★★★★
Our adult lives are largely influenced by the uncharted events of our youth and nowhere is this more evident than in Carpenter’s Bluff, James Sanders’ moving literary tale of youthful indiscretions and dark secrets.
Henry “Hank” Anawatty is a young attorney with some serious problems in his life, the most pressing one being that the woman he’s been seeing has disappeared. In desperation, he goes to see a shrink and little by little, her pointed questions chink away at Hank’s armor, revealing a less-than-idyllic childhood spent dodging an abusive father, not to mention harboring lingering guilt over his mother’s tragic death – one that left Hank and his siblings exposed to his father’s relentless anger.

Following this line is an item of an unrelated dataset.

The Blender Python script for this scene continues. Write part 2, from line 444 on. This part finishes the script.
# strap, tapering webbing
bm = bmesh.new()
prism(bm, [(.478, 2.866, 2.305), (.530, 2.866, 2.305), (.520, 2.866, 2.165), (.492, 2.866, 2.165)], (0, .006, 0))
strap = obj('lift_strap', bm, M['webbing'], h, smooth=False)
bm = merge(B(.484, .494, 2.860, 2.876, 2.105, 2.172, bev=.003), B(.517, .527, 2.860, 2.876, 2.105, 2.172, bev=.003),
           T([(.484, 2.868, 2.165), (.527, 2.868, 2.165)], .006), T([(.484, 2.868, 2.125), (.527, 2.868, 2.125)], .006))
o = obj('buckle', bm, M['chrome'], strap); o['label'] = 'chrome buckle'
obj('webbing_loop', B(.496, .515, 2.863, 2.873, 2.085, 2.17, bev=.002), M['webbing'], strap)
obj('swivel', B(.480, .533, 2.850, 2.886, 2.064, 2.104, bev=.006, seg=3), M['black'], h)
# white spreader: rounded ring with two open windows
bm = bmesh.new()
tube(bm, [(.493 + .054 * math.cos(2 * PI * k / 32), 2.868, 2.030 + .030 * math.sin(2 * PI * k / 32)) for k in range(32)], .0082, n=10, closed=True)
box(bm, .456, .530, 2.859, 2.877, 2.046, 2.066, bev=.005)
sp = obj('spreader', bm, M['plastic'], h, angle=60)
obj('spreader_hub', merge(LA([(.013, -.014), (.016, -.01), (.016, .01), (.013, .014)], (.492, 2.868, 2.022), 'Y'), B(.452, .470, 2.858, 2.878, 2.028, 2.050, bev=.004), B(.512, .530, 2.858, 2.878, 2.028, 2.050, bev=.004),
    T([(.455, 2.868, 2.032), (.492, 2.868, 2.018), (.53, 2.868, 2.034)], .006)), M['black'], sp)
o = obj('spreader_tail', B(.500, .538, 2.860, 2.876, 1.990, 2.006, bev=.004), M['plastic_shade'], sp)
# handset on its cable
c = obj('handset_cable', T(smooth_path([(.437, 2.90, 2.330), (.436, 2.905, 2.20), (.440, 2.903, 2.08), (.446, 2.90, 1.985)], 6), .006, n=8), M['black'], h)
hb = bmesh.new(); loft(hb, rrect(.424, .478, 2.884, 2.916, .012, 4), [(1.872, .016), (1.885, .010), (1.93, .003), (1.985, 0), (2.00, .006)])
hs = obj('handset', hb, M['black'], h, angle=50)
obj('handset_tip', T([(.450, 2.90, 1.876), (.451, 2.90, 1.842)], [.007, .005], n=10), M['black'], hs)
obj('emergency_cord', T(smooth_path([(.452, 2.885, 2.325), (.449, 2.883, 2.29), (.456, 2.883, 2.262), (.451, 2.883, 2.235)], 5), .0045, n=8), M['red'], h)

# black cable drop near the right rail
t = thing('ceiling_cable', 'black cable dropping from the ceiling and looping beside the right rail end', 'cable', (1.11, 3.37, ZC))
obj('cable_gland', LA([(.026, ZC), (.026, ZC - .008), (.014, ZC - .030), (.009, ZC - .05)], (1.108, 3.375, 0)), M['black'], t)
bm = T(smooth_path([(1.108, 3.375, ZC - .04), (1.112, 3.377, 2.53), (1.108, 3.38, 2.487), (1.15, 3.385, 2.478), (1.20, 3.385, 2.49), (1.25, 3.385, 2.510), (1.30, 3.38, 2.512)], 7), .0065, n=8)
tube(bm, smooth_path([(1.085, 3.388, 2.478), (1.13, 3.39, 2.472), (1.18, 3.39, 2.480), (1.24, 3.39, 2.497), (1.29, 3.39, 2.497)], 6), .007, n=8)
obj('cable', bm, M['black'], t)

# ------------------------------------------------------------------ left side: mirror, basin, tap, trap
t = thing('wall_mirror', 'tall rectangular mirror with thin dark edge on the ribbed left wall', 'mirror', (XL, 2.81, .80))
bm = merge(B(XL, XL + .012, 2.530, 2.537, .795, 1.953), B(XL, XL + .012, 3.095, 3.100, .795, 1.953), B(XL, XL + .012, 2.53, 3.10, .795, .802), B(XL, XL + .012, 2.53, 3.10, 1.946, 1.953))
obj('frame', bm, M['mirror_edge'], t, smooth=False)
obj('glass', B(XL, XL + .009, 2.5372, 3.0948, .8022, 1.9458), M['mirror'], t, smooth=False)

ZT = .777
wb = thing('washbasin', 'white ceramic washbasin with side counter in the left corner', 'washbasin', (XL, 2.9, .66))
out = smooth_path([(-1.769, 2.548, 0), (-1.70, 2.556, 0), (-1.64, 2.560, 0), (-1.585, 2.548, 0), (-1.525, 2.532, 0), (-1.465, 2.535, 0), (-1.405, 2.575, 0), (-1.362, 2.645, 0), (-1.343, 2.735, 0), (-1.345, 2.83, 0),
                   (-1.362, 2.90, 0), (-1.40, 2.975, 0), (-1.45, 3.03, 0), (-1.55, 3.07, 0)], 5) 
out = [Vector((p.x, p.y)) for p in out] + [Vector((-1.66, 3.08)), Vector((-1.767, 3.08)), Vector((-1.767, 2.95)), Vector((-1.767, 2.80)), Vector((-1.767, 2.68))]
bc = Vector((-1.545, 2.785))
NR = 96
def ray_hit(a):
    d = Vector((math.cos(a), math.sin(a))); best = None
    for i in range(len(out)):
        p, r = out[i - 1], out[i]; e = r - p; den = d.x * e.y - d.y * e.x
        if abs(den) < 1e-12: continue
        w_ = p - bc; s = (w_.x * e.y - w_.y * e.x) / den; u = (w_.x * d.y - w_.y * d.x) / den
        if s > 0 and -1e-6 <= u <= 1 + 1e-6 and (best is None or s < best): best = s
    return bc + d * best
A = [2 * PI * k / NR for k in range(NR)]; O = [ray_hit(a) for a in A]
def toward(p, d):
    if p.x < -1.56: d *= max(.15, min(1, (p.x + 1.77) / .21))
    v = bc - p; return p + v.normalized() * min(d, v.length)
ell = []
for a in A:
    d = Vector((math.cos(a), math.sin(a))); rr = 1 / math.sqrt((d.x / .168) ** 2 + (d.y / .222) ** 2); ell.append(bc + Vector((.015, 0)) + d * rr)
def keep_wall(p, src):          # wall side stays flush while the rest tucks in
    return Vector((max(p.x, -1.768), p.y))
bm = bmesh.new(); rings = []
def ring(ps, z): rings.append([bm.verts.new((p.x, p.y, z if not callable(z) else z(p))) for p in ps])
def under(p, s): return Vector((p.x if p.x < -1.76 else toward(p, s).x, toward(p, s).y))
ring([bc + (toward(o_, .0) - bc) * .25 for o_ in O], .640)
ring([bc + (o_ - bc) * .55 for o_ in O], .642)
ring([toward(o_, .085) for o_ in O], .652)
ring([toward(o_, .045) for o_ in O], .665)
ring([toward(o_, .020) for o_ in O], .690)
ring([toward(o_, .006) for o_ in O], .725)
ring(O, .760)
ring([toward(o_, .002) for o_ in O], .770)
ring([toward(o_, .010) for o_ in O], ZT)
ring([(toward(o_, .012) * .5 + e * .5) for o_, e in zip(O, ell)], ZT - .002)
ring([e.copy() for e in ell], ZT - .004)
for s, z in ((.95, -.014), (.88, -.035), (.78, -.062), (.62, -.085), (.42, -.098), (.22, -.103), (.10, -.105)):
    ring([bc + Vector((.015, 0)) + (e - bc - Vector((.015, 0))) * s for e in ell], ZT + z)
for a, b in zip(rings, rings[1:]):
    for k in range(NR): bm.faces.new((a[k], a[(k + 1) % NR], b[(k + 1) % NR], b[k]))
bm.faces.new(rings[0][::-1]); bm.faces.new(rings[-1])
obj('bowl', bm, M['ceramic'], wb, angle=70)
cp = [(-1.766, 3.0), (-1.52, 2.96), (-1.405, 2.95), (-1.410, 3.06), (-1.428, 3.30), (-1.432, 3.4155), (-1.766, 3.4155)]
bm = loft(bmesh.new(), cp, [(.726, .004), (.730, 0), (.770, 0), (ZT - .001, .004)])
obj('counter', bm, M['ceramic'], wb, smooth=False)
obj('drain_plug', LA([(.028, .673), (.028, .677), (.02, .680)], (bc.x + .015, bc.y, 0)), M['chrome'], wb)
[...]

Tempering young Hank’s crazy home life was his relationship with his best friends, Paddy and Jack, and a special girl named Julianna. However, a dark, ugly secret from his youth has battered away at adult Hank’s vulnerable soul, rendering him unemployed and a pathetic alcoholic, barely hanging on to a life that is spinning alarmingly out of control. Hank’s confessions are only the tip of the huge iceberg that is his very complicated story…
Carpenter’s Bluff alternates between 1987 and Hank’s youth in understated but evocative prose. Character-driven with many moving parts, Sanders gives us a flawed main protagonist who’s slowly suffocating under the weight of his guilt. Callous betrayals and youthful indiscretions drive a wedge between Hank and one of his best friends and girlfriend, but it’s the awful secret from their past that ultimately threatens to destroy them all, giving the book an absorbing drama at its core.
Sanders paints a sobering picture of the human psyche as he systematically deconstructs Hank’s 33-year-old life to expose his pain and vulnerabilities, which will be recognizable to most anyone. Hank’s reunion with Julianna is especially poignant, thanks to the passage of some difficult years that have left their mark on both of them. Both characters have wisdom wrought by bad choices, emotional trauma, and self-imposed isolation that has left them particularly vulnerable.
Readers cannot help but be frustrated at times by Hank’s self-imposed isolation and his inability to resist the bottle, especially during Christmas in the cabin, where Hank has seemingly lost his will to live and his lack of resolve is almost palpable. This moment exemplifies Sanders’ skill as a writer in conveying a host of emotions in his characters without the excessive use of adjectives and other writing clichés. The book could be best described as artfully spare – a literary novel without ever being overly purple.
Overall, Carpenter’s Bluff is a wonderful story that uses effective narrative to convey a plethora of emotion and angst, while never being maudlin or overwrought. Sanders deftly combines all of the moving parts in his story into a seamless stream of emotion and artful imagery. There are some typos here and there, but the strength of Sanders’ prose, and the relatable intensity of Hank’s story, gives Carpenter’s Bluff real emotional weight, and a sense of poetry all its own.